- **DATA BLOCK**
--------------------

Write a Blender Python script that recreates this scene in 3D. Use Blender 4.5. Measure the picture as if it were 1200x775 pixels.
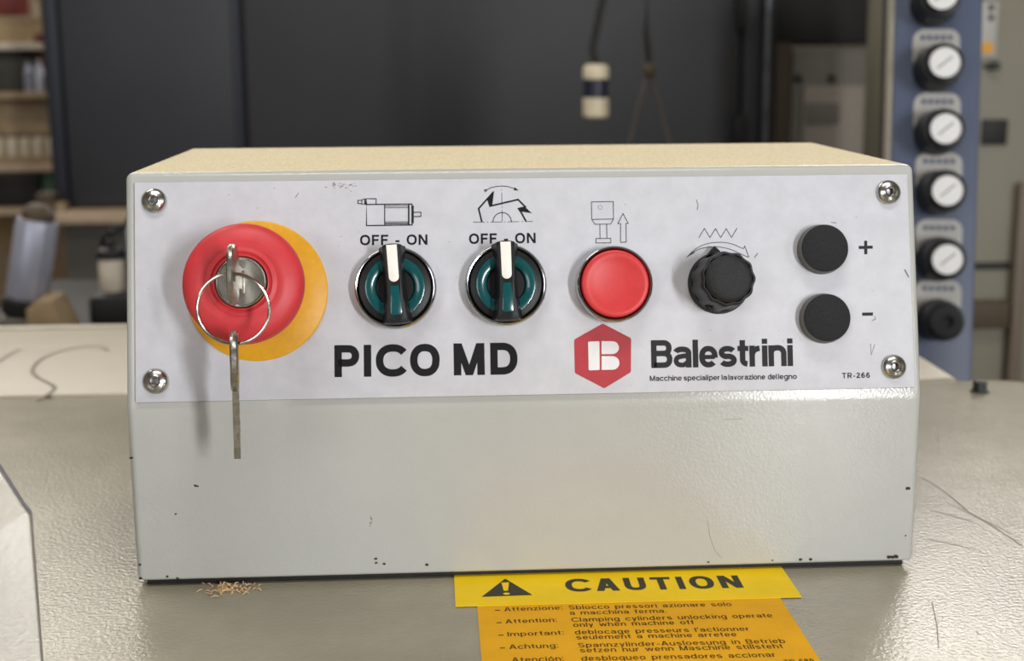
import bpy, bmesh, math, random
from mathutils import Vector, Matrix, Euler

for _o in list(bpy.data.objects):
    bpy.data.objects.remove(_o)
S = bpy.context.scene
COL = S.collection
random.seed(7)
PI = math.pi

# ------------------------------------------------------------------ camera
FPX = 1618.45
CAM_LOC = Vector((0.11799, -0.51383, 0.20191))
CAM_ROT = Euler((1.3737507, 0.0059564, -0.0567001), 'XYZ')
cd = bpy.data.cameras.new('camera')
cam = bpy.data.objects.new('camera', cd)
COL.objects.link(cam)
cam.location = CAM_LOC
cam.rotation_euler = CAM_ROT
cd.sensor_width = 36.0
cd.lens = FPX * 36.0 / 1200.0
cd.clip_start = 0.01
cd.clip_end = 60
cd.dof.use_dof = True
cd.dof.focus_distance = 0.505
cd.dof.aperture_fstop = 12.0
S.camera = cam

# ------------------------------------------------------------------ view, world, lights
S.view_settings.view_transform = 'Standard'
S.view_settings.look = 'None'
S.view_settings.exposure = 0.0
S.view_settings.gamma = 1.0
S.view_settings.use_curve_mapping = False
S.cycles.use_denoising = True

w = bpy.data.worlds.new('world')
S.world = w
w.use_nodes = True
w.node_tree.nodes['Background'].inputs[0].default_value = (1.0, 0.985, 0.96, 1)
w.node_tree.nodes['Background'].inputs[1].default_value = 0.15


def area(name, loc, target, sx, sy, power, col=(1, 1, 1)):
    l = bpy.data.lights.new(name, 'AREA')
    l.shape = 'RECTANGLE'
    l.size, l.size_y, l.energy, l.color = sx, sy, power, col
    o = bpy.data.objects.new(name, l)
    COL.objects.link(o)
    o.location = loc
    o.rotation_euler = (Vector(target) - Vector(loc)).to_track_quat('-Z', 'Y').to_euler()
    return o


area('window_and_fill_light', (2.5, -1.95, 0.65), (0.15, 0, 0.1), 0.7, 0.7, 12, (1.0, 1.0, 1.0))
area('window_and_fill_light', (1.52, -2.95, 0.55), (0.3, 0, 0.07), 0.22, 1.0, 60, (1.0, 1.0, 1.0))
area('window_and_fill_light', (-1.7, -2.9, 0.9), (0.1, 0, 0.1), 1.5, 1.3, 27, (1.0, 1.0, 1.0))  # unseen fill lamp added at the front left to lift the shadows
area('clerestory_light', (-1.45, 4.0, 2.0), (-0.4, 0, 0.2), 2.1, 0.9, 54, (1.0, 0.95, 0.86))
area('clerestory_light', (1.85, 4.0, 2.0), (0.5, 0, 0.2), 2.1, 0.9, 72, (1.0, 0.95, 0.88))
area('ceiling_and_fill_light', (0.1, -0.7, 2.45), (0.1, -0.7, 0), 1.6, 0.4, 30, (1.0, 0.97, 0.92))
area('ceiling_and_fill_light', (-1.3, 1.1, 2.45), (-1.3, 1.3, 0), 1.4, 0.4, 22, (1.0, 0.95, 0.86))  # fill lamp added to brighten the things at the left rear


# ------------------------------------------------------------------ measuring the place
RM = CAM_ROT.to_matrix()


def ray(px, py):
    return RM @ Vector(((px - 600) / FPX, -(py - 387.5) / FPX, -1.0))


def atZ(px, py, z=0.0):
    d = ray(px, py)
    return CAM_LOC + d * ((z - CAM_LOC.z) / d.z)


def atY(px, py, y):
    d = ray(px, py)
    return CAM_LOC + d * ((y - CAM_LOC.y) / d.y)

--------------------

- **TO BE DONE**
From the first line of the material down to the line containing "PI = math.pi", inclusive, return each line exactly, skipping any picture.

- **RESULT FOR THIS TASK**
Write a Blender Python script that recreates this scene in 3D. Use Blender 4.5. Measure the picture as if it were 1200x775 pixels.
import bpy, bmesh, math, random
from mathutils import Vector, Matrix, Euler

for _o in list(bpy.data.objects):
    bpy.data.objects.remove(_o)
S = bpy.context.scene
COL = S.collection
random.seed(7)
PI = math.pi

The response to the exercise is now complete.